# Items start
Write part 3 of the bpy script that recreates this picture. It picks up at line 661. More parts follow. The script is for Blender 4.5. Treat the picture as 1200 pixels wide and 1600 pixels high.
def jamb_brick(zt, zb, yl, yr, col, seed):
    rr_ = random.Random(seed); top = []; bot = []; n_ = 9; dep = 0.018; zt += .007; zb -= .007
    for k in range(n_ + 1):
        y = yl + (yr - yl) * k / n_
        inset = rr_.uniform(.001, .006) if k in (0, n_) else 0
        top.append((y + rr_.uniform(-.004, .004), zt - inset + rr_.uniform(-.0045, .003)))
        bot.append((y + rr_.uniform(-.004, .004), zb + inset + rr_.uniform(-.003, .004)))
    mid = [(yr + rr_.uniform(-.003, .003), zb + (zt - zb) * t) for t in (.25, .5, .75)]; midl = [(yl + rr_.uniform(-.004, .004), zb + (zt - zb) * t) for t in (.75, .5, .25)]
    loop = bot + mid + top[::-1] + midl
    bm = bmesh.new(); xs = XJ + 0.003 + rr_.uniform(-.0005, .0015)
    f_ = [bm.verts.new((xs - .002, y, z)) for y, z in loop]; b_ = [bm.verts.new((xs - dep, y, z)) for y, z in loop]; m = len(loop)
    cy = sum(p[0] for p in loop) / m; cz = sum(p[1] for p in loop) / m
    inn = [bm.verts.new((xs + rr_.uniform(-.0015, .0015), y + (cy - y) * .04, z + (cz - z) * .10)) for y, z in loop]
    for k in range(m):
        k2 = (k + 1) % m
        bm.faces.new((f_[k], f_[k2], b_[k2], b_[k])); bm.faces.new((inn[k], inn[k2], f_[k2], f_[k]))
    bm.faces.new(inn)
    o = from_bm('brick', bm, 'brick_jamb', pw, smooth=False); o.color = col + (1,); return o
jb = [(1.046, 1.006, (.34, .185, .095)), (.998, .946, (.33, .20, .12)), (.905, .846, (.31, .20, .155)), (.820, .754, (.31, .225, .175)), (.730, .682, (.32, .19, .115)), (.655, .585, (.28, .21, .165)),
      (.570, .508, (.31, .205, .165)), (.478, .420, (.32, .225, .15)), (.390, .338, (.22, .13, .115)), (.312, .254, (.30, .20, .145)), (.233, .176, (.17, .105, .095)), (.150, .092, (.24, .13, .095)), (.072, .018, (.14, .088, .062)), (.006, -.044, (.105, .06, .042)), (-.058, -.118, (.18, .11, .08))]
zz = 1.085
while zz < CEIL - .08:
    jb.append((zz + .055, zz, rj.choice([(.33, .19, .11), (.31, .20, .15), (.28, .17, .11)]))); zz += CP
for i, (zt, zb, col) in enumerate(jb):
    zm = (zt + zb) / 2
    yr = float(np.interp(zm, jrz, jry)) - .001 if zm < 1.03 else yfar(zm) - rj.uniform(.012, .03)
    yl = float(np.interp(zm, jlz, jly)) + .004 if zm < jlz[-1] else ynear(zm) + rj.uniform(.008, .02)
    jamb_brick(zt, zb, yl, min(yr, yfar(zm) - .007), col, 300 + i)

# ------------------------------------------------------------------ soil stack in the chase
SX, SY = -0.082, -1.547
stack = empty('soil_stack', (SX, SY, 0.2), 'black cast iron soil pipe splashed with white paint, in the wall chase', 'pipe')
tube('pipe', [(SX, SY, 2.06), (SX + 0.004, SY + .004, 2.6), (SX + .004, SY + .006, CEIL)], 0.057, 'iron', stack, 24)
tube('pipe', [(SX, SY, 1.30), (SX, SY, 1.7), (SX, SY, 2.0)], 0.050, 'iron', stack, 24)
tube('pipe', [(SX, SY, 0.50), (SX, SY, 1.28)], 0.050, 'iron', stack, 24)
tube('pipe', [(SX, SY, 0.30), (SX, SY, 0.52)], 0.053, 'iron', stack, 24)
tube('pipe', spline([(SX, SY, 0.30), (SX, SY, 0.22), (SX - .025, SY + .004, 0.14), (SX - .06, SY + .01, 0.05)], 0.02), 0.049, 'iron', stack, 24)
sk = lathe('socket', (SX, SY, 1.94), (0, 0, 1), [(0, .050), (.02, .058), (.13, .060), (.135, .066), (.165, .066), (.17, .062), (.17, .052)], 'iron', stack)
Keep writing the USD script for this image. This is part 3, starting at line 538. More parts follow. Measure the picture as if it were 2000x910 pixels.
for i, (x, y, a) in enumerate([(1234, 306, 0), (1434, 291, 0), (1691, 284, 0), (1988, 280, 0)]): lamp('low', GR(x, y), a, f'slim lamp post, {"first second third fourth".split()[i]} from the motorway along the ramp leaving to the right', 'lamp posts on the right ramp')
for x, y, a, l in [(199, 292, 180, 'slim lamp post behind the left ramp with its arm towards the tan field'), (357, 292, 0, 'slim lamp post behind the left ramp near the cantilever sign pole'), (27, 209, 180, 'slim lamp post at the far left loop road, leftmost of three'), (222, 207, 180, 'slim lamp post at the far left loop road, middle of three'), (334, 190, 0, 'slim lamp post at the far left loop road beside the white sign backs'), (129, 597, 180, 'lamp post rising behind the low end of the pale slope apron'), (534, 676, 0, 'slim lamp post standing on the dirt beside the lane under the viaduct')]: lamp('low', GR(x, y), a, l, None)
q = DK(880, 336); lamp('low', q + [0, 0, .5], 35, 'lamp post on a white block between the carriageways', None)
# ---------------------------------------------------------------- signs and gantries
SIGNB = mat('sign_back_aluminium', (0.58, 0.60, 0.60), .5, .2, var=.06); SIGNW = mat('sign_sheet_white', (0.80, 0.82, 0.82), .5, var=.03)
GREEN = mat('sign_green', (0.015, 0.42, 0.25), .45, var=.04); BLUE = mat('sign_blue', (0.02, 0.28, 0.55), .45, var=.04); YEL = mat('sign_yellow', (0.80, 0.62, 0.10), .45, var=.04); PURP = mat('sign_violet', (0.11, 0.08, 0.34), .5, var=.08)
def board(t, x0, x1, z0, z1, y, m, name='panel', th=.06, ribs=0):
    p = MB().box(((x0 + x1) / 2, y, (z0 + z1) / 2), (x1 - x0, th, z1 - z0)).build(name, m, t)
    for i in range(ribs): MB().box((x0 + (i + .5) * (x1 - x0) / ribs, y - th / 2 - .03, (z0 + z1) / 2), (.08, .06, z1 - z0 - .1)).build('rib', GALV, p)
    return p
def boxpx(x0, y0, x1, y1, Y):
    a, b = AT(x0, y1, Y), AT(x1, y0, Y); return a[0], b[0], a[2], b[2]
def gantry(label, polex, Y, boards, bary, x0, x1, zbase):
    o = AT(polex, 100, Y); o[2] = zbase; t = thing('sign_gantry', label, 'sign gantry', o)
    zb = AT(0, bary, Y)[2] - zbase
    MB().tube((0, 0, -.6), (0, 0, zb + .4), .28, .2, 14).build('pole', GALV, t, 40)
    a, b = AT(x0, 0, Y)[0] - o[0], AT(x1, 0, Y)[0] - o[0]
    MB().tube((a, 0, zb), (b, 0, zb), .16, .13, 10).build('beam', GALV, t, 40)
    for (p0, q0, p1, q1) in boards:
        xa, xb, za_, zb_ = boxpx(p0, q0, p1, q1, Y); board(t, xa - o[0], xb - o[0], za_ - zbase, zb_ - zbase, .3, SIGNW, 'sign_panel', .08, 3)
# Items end
**Exercise task**
Check every line of the records above for the string "picture" and say how many contain it, giving the number alone.

**Written reply**
2